The Morning After

Only Yesterday, by Frederick Lewis Allen
[Harpers, $3.00]
IT is the penalty of writing books like Mr. Mark Sullivan’s Our Times that similar books will spring into being. Mr. Allen himself acknowledges in his preface what Mr. Sullivan has done ‘to develop this method of writing contemporary history.’ The book, however, is not at all to be dismissed with
Most can raise the flowers now,
For all have got the seed.
It is very much a creation of the author’s own — and an admirable creation.
History of the quorum pars fui variety is necessarily limited, for writer and reader alike, by considerations of age. Mr. Allen, a man of about forty, with the innumerable impacts of an active publishing experience upon his vision, is of precisely the right age and the right equipment to deal with the nineteen-twenties. He had arrived at maturity by the time the old order and the war came to their nearly simultaneous ends. With standards of measurement carried forward from an earlier day, he was yet young enough for the flexibilities essential to any adjustment of outlook upon a new world in the making.

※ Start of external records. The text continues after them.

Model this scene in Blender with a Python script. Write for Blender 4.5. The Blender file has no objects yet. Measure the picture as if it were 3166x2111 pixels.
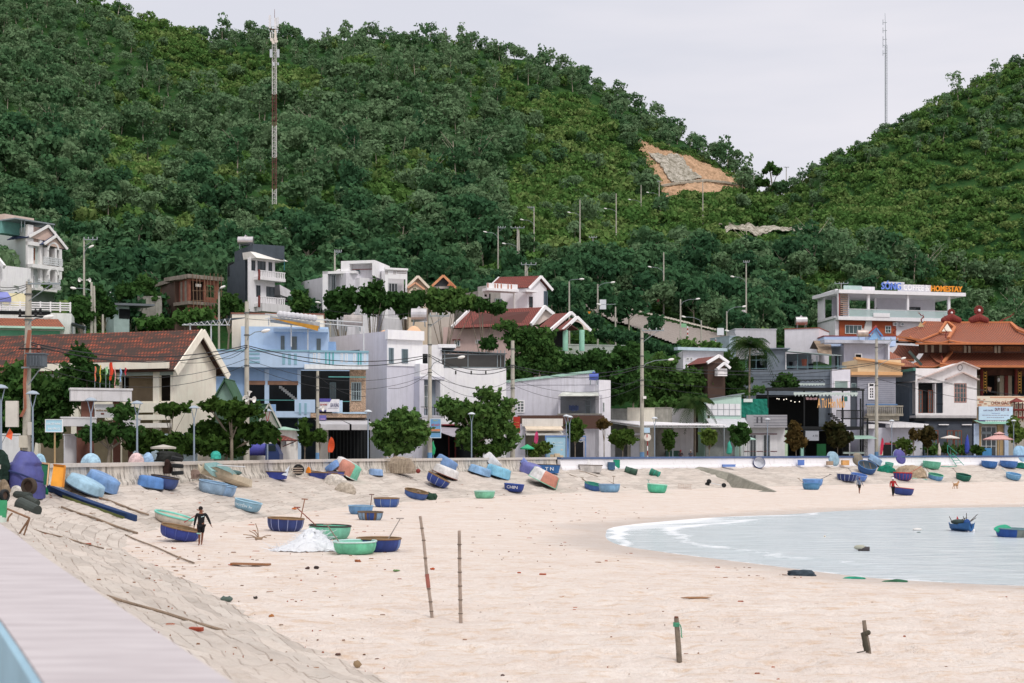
import bpy,math,random
import numpy as np
from mathutils import Vector,Matrix
rnd=random.Random(7)
nr=np.random.RandomState(11)
R=math.radians
EX,F,CX,HY=4.3,4400.0,1583.0,1391.0
scene=bpy.context.scene
COL=scene.collection
def P(px,py,D): return Vector(((px-CX)/F*D,D,EX+(HY-py)/F*D))
def s2l(h):
 h=h.lstrip('#');c=[int(h[i:i+2],16)/255 for i in (0,2,4)]
 return tuple(v/12.92 if v<=.04045 else ((v+.055)/1.055)**2.4 for v in c)
MC={}
def newmat(name):
 m=bpy.data.materials.new(name);m.use_nodes= True
 nt=m.node_tree;b=nt.nodes['Principled BSDF']
 return m,nt,b
def nd(nt,t,**kw):
 n=nt.nodes.new(t)
 for k,v in kw.items():
  if k in n.inputs:n.inputs[k].default_value=v
  else:setattr(n,k,v)
 return n
def mixc(nt,fac,a,b,mode='MIX'):
 n=nt.nodes.new('ShaderNodeMix');n.data_type='RGBA';n.blend_type=mode
 for s,v in ((0,fac),(6,a),(7,b)):
  if hasattr(v,'is_linked'):nt.links.new(v,n.inputs[s])
  elif s:n.inputs[s].default_value=(*v[:3],1)
  else:n.inputs[s].default_value=v
 return n.outputs[2]
def ramp(nt,src,stops):
 r=nt.nodes.new('ShaderNodeValToRGB')
 while len(r.color_ramp.elements)<len(stops):r.color_ramp.elements.new(.5)
 for e,(p,c) in zip(r.color_ramp.elements,stops):
  e.position=p;e.color=(c,c,c,1) if isinstance(c,(int,float)) else (*c[:3],1)
 nt.links.new(src,r.inputs[0]); return r.outputs[0]
def noise(nt,vec,scale,detail=3,rough=.6,out=0):
 n=nd(nt,'ShaderNodeTexNoise',Scale=scale,Detail=detail,Roughness=rough)
 if vec is not None:nt.links.new(vec,n.inputs['Vector'])
 return n.outputs[out]
def posvec(nt,scale=(1,1,1),kind='Position'):
 if kind=='Position':src=nt.nodes.new('ShaderNodeNewGeometry').outputs['Position']
 else:src=nt.nodes.new('ShaderNodeTexCoord').outputs[kind]
 mp=nt.nodes.new('ShaderNodeMapping');mp.inputs['Scale'].default_value=scale
 nt.links.new(src,mp.inputs['Vector']); return mp.outputs[0]
def bump(nt,b,h,strength=.3,dist=.05):
 n=nd(nt,'ShaderNodeBump',Strength=strength,Distance=dist)
 nt.links.new(h,n.inputs['Height']);nt.links.new(n.outputs[0],b.inputs['Normal'])
def mat(hexc,rough=.75,var=.12,stain=0.0,metal=0,spec=.3,sc=1.2,al=1.0):
 key=(hexc,rough,var,stain,metal,sc)
 if key in MC: return MC[key]
 m,nt,b=newmat('paint_'+hexc.strip('#'))
 c=tuple(v*al for v in s2l(hexc))
 v1=noise(nt,posvec(nt),sc,5,.65)
 lo=tuple(v*(1-var*1.6) for v in c);hi=tuple(min(.88,v*(1+var*.7)) for v in c)
 mx=nt.nodes.new('ShaderNodeMapRange');mx.inputs[1].default_value=.3;mx.inputs[2].default_value=.7
 nt.links.new(v1,mx.inputs[0]);col=mixc(nt,mx.outputs[0],lo,hi)
 if stain:
  s=noise(nt,posvec(nt,(2.6,2.6,.22)),1.2,6,.75)
  f=ramp(nt,s,[(.47,0.0),(.72,min(.9,stain))])
  col=mixc(nt,f,col,tuple(v*.42 for v in (c[0]*.95,c[1]*.93,c[2]*.85)))
 nt.links.new(col,b.inputs['Base Color'])
 b.inputs['Roughness'].default_value=rough;b.inputs['Metallic'].default_value=metal
 b.inputs['Specular IOR Level'].default_value=spec
 MC[key]=m; return m
def glassmat(c=(.02,.03,.035),rough=.08,name='window_glass'):
 if name in MC: return MC[name]
 m,nt,b=newmat(name)
 col=mixc(nt,noise(nt,posvec(nt),.8,2),tuple(v*.5 for v in c),tuple(v*1.9 for v in c))
 nt.links.new(col,b.inputs['Base Color']);b.inputs['Roughness'].default_value=rough
 b.inputs['Specular IOR Level'].default_value=.6
 MC[name]=m; return m
def tilemat(name,hexes,dark,row=.34,colw=.24,darkamt=.5,mort=.055):
 m,nt,b=newmat(name)
 uv=nt.nodes.new('ShaderNodeUVMap').outputs[0]
 br=nd(nt,'ShaderNodeTexBrick',Scale=1.0);br.inputs['Brick Width'].default_value=colw;br.inputs['Row Height'].default_value=row
 br.inputs['Mortar Size'].default_value=mort;br.inputs['Mortar Smooth'].default_value=.4;br.inputs['Bias'].default_value=-.1
 br.inputs['Color1'].default_value=(*s2l(hexes[0]),1);br.inputs['Color2'].default_value=(*s2l(hexes[1]),1)
 br.inputs['Mortar'].default_value=(*[v*.2 for v in s2l(hexes[0])],1)
 nt.links.new(uv,br.inputs['Vector'])
 mp=nt.nodes.new('ShaderNodeMapping');mp.inputs['Scale'].default_value=(.7,1.6,1);nt.links.new(uv,mp.inputs['Vector'])
 f=ramp(nt,noise(nt,mp.outputs[0],1.0,6,.72),[(.38,0.0),(.55,darkamt)])
 col=mixc(nt,f,br.outputs['Color'],dark)
 nt.links.new(col,b.inputs['Base Color']);b.inputs['Roughness'].default_value=.8
 bump(nt,b,br.outputs['Fac'],-.6,.06)
 return m
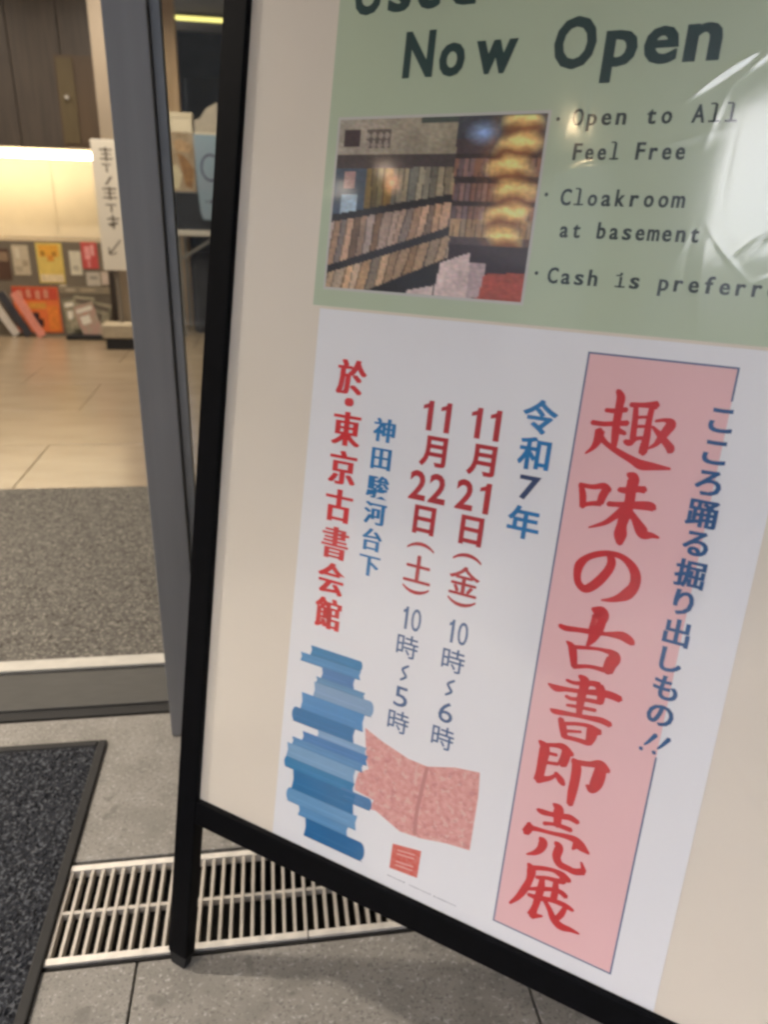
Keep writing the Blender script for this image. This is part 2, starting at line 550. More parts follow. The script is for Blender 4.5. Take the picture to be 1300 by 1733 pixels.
pill_m = mat('tan_pillar', (0.30, 0.24, 0.17), rough=0.6, var=0.08, vscale=3)
pl = box('pillar', -1.09, -0.955, 5.86, 6.08, 0.004, 2.619, pill_m, bevel=0.004)
tag(pl, 'square tan pillar rising from the floor behind the white standing sign', 'pillar')

# ---- small print helper: flat marks on flat things
def flat_polys(name, polys, m, parent, y):
    """polygons given in (x, z), laid on plane y facing the viewer"""
    bm = bmesh.new()
    for q in polys:
        f = bm.faces.new([bm.verts.new((a, y, c)) for a, c in q])
    o = from_bm(name, bm, m, parent)
    return o
def rect(a, b_, c, d):
    return [(a, c), (b_, c), (b_, d), (a, d)]
ink = mat('ink_brown', (0.13, 0.10, 0.075), rough=0.8)

# standing sign
white_b = mat('white_sign_board', (0.74, 0.68, 0.56), rough=0.55, var=0.03, vscale=5)
blackp = mat('black_paint', (0.012, 0.012, 0.013), rough=0.45, var=0.2)
beige_p = mat('beige_box_paint', (0.42, 0.35, 0.24), rough=0.6, var=0.1)
st = thing('standing_sign', 'tall narrow white standing sign with vertical brush lettering and an arrow', 'sign', (-1.055, 5.72, 0))
box('board', -0.082, 0.086, 0.015, 0.035, 0.545, 1.375, white_b, st, bevel=0.003)
box('pole', -0.012, 0.012, 0.037, 0.06, 0.06, 1.2, mat('grey_pole', (0.2, 0.17, 0.13), rough=0.4), st)
box('base_cover', -0.125, 0.13, -0.07, 0.10, 0.085, 0.18, beige_p, st, bevel=0.006)
box('base_foot', -0.105, 0.125, -0.06, 0.09, 0.005, 0.084, blackp, st, bevel=0.004)
marks = []
for (cx, cz, sx, sz, kd) in ((0.012, 1.285, .04, .05, 0), (0.008, 1.205, .03, .04, 1), (0.012, 1.125, .025, .045, 2),
                             (0.012, 1.045, .045, .05, 0), (0.012, 0.955, .035, .04, 1), (0.018, 0.865, .04, .05, 3)):
    if kd == 0:
        marks += [rect(cx - sx, cx + sx, cz + sz * .5, cz + sz * .7), rect(cx - sx * .8, cx + sx * .8, cz, cz + sz * .15), rect(cx - sx, cx + sx, cz - sz * .6, cz - sz * .42),
                  rect(cx - .006, cx + .006, cz - sz * .8, cz + sz * .9)]
    elif kd == 1:
        marks += [rect(cx - sx, cx + sx, cz + sz * .4, cz + sz * .6), rect(cx - .005, cx + .006, cz - sz * .7, cz + sz * .35)]
    elif kd == 2:
        marks += [[(cx - sx, cz - sz * .5), (cx - sx * .5, cz - sz * .6), (cx + sx, cz + sz * .5), (cx + sx * .6, cz + sz * .7)]]
    else:
        marks += [rect(cx - sx, cx + sx, cz + sz * .3, cz + sz * .5), rect(cx - sx * .2, cx + sx * .1, cz - sz * .9, cz + sz * .9), [(cx - sx, cz - sz * .2), (cx - sx * .5, cz - sz * .6), (cx + sx * .8, cz - sz * .2), (cx + sx * .6, cz)]]
flat_polys('lettering', marks, ink, st, 0.0142)
flat_polys('arrow', [[(-0.028, 0.665), (-0.018, 0.66), (0.055, 0.745), (0.048, 0.75)], [(-0.035, 0.70), (-0.028, 0.70), (-0.022, 0.655), (-0.035, 0.65)], [(-0.03, 0.655), (-0.028, 0.648), (0.02, 0.66), (0.02, 0.668)]], ink, st, 0.0140)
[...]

The making of it had many qualities of a prolonged spree, and this book is of ‘the morning after.’ The collapse of idealism, the heyday of ’these wild young people,’ the Augean episode of Harding and his friends, the Maxim-silencing of Coolidge and the prosperity that bore his name, ballyhoo, the new intelligentsia, the concomitants of prohibition, Florida and the avenging hurricanes, the Big Bull Market and the avenging crash — these, for the most part, are the matters with which Mr. Allen has concerned himself. There is little to which the intelligent historian of liberal sympathies can point with unmixed pride. On the other hand, Mr. Allen does not overindulge himself in ‘viewing with alarm.’ His rôle is rather that of the comprehending observer.

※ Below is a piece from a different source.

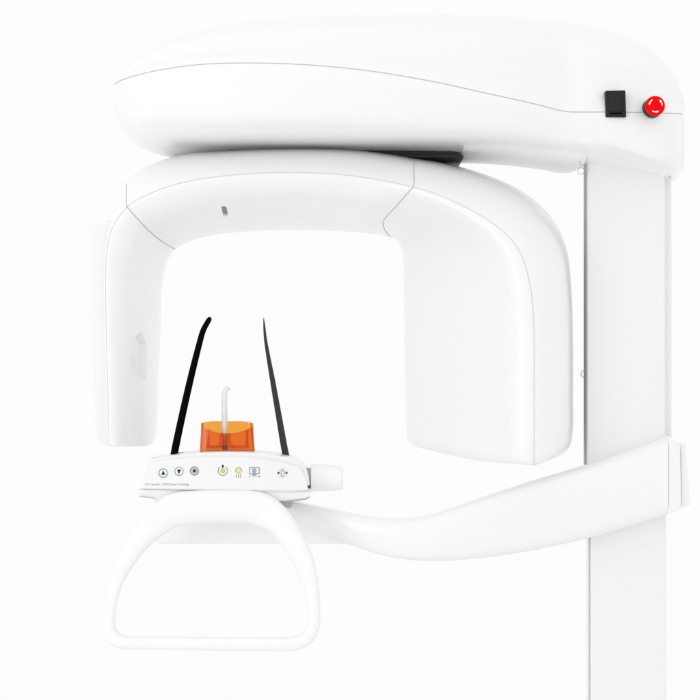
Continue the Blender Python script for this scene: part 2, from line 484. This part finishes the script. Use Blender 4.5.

The spree that is ended was not his spree, and his head is therefore all the clearer for appraising its results. It is not the noisiest member of a wild party who can come nearest to rationalizing it the next morning. If age and hardening of the sympathies have not separated him too sharply from his comrades of the night before, he will certainly have the good sense not to preach to them. The American who can look in this glass and proceeds straightway, forgetting what manner of man he has been since 1919, is not an encouraging object. He may not seize this moment to swear off, but at least be will have to ask himself whether something of the sort must not be considered.